I knew this would happen.
The company that owns Zuccotti Park also owns the office building where I work. On Friday, about 40 protestors made their way to our front door. I’m not sure if they know the company I work for is housed there. Once they make the connection, I’m sure the protestors will be a daily occurrence at our door.
The protestors are spending a lot time and effort occupying different areas all over the country. Say “Occupy Wall Street” and every American knows what you’re talking about. The movement they have built on a shoestring is very impressive. Their digital megaphone is stretching across the globe, and here is a sad and sorry truth: banks, the target of many of these protests, hear the protestors but they aren’t really listening. They don’t have to and they won’t, at least not to conventional communication.
The only way to get through to banks is via money – it’s the only language they understand or even want to understand. Protestors, you need to talk with your wallets. Banks only respond to outcries that are framed in the form of federal regulation or an impact to their bottom line. They actually don’t care that you’re losing your home, struggling to pay your student loans, and barely scraping up funds to put food on the table. Individually, there are a lot of people within banks who care and feel paralyzed by the organizations they work for. I work for a bank and I spend a good deal of my time trying to get us to behave better. Most of the people I work with are living in fear that their job is the next on the chopping block. The banks themselves, as their own living, breathing entities, sadly are not the people who occupy the desks in their offices. They are another beast entirely.

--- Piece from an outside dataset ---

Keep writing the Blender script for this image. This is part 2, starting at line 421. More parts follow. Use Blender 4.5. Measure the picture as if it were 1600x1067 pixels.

Protestors if you want more than public sympathy and a chance to be heard, if you care more about actually creating change than you do about news coverage – and I 100% believe you do – then you’ve got two choices to change the banks’ tune toward your message:
1.) Go Occupy Washington, the local offices of your representatives, and the lobbyists who get their attention by hitting them in their fundraising efforts. They can put federal legislation in place to make the banks change the way they do business. What gets regulated gets done.
2.) Stop supporting banks with your spending and savings. My sister, Weez, reminded me that Bank of America reversed the debit card fee they had planned to charge in response to the Durbin Amendment because so many people closed their accounts or threatened to do so if the fee was charged. Take your business to local credit unions, online banks like ING Direct who have more transparent practices and policies, and community financial development institutions (CFDIs). Cut the spending on your credit cards and stop buying their products and services. Your wallet is your microphone.
These two methods are the only kind of occupy movement – essentially occupying the banks’ balance sheets and strategic plans – that will truly be heard loud and clear.